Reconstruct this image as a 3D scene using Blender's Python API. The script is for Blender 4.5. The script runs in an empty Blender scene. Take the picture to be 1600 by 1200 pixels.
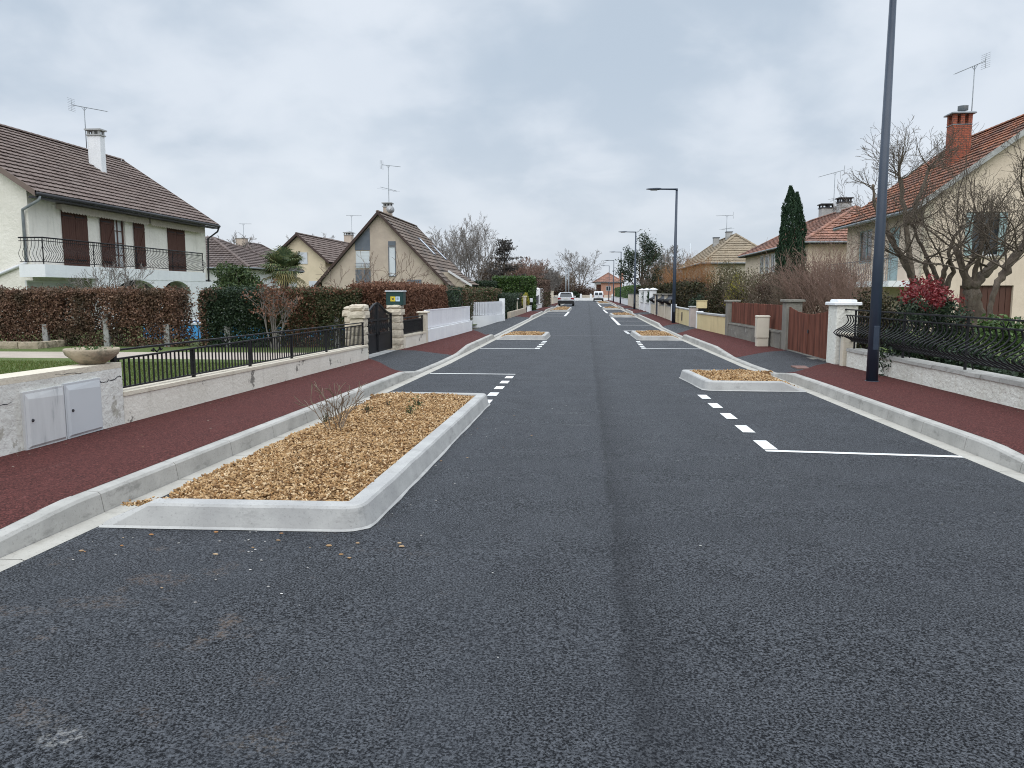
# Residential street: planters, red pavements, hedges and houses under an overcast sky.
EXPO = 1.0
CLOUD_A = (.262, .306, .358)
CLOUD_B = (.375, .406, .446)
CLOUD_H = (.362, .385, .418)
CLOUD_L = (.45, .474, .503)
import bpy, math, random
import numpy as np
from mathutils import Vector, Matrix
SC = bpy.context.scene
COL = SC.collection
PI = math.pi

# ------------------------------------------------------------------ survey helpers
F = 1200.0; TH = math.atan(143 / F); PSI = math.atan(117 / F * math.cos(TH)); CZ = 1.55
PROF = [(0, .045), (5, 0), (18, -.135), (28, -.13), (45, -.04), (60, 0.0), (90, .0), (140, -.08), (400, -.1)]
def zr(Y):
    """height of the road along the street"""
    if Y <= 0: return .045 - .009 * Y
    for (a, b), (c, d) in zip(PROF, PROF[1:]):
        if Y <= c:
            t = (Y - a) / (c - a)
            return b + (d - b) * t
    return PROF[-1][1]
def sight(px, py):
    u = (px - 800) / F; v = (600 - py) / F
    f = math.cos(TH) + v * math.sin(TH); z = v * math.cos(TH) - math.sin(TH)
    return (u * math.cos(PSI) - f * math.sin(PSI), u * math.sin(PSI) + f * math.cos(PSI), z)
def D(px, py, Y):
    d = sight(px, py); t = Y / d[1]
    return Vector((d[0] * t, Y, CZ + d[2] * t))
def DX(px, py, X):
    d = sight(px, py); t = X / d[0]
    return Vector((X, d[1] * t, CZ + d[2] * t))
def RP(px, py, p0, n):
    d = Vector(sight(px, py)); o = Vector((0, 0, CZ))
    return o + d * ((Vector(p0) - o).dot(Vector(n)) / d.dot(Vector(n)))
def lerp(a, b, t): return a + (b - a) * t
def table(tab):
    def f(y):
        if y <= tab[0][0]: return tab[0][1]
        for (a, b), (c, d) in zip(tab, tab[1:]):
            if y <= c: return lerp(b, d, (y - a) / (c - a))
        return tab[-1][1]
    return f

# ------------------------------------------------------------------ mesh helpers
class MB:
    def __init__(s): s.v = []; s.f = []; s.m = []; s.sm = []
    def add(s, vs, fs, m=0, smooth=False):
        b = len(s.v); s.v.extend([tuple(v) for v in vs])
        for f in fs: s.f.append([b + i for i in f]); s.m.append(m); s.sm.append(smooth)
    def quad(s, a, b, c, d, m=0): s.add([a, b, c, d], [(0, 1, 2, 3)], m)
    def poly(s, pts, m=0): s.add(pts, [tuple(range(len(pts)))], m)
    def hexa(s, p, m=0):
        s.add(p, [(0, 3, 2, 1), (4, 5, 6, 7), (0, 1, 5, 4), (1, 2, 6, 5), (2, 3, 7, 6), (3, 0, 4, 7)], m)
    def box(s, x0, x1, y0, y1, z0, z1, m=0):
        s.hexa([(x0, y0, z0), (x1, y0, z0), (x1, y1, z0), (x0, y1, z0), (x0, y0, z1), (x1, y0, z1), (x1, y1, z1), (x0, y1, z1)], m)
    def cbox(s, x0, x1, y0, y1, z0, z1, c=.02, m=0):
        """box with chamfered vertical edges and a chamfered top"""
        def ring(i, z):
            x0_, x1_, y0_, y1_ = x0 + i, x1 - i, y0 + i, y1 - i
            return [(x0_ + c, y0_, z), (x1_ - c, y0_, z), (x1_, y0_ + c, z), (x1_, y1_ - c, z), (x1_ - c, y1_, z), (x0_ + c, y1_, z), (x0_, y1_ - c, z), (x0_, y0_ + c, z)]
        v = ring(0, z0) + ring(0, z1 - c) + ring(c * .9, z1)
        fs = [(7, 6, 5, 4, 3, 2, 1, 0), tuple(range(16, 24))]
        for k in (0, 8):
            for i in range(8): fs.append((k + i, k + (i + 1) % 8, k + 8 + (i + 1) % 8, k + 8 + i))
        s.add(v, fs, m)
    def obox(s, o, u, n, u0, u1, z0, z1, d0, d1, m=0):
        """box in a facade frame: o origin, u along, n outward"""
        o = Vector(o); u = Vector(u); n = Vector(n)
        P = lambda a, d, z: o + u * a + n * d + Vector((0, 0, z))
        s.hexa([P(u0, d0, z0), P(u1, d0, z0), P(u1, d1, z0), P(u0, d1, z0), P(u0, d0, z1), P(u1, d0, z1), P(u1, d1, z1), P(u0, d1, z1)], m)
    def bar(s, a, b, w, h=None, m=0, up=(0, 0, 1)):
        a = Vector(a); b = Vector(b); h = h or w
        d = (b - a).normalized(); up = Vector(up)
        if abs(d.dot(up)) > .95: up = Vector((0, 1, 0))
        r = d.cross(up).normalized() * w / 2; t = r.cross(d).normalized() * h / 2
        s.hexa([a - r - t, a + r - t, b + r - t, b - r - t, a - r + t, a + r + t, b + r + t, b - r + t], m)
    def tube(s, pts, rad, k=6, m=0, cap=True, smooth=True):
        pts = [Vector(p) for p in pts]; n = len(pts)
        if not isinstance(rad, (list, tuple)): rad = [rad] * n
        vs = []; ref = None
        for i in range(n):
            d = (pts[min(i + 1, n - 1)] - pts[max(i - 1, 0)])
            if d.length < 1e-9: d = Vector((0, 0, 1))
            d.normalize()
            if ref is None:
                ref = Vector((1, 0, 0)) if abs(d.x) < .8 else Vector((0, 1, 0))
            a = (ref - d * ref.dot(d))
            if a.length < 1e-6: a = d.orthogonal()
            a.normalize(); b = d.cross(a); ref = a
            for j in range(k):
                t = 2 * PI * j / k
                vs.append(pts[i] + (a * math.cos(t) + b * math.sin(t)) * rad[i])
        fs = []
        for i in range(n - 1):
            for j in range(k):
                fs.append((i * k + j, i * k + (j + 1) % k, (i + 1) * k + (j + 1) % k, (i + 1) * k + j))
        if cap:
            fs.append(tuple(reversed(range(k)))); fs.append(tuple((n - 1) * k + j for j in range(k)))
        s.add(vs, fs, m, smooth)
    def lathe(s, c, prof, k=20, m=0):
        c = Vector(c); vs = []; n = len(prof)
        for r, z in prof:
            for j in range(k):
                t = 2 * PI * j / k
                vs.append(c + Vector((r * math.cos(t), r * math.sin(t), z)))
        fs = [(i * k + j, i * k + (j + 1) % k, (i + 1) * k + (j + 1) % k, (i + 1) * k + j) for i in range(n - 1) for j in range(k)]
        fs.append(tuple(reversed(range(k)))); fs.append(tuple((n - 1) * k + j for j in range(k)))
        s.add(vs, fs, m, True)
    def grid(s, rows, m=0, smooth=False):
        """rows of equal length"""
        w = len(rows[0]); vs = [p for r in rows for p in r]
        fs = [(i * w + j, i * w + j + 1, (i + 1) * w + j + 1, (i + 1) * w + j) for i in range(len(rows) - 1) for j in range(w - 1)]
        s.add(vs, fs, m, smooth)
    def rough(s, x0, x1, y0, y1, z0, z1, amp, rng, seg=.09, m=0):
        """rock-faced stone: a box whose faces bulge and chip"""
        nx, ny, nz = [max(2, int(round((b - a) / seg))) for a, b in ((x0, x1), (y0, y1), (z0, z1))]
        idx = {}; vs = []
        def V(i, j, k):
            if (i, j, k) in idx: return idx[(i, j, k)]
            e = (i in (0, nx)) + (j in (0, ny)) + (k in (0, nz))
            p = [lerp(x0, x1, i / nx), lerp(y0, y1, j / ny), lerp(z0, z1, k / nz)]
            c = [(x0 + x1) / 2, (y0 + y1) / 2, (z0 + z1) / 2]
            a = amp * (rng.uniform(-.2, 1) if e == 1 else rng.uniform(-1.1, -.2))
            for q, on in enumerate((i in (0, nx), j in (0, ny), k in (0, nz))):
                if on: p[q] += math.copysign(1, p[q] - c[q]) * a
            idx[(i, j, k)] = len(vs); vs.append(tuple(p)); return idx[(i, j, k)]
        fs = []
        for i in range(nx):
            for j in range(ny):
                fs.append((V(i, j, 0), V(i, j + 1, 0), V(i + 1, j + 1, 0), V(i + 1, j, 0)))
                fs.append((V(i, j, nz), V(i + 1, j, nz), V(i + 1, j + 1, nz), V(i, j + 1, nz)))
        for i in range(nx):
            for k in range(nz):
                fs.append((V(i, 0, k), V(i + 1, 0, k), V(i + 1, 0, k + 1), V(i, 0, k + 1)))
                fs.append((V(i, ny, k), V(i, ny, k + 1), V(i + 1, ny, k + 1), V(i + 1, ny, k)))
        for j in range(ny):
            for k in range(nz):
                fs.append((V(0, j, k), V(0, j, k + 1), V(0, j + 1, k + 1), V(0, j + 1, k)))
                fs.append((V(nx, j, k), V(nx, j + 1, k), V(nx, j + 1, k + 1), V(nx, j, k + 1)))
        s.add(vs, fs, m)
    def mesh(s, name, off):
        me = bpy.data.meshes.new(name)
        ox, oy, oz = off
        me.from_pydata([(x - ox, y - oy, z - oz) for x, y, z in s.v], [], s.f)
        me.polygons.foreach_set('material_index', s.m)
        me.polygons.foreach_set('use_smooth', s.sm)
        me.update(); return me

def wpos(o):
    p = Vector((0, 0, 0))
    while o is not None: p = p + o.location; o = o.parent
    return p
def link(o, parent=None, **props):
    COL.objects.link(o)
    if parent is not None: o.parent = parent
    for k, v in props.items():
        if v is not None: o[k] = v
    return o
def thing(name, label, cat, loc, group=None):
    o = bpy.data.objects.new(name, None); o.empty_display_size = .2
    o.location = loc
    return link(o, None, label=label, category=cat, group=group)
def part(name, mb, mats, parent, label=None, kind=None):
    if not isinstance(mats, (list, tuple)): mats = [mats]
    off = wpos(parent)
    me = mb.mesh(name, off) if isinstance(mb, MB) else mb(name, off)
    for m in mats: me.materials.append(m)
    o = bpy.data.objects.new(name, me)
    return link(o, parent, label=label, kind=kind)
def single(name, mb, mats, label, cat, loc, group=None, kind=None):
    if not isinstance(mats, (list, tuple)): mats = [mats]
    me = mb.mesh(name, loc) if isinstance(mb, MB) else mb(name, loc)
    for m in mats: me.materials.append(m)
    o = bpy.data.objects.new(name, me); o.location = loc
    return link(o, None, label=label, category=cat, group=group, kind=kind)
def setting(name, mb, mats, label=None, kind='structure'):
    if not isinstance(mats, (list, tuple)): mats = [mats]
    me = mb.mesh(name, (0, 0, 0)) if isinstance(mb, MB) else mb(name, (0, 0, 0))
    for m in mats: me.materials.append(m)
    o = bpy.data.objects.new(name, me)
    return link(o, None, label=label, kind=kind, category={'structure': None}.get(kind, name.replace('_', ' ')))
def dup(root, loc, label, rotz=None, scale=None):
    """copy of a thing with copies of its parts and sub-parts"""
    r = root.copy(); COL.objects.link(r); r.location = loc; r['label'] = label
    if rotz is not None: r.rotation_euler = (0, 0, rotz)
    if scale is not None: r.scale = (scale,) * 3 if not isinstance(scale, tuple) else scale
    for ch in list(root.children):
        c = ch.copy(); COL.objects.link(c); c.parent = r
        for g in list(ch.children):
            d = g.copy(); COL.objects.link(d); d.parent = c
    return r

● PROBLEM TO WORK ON
Select and copy each line from the data that includes the word "scene".

● RESPONSE FOR THIS EXERCISE
Reconstruct this image as a 3D scene using Blender's Python API. The script is for Blender 4.5. The script runs in an empty Blender scene. Take the picture to be 1600 by 1200 pixels.
SC = bpy.context.scene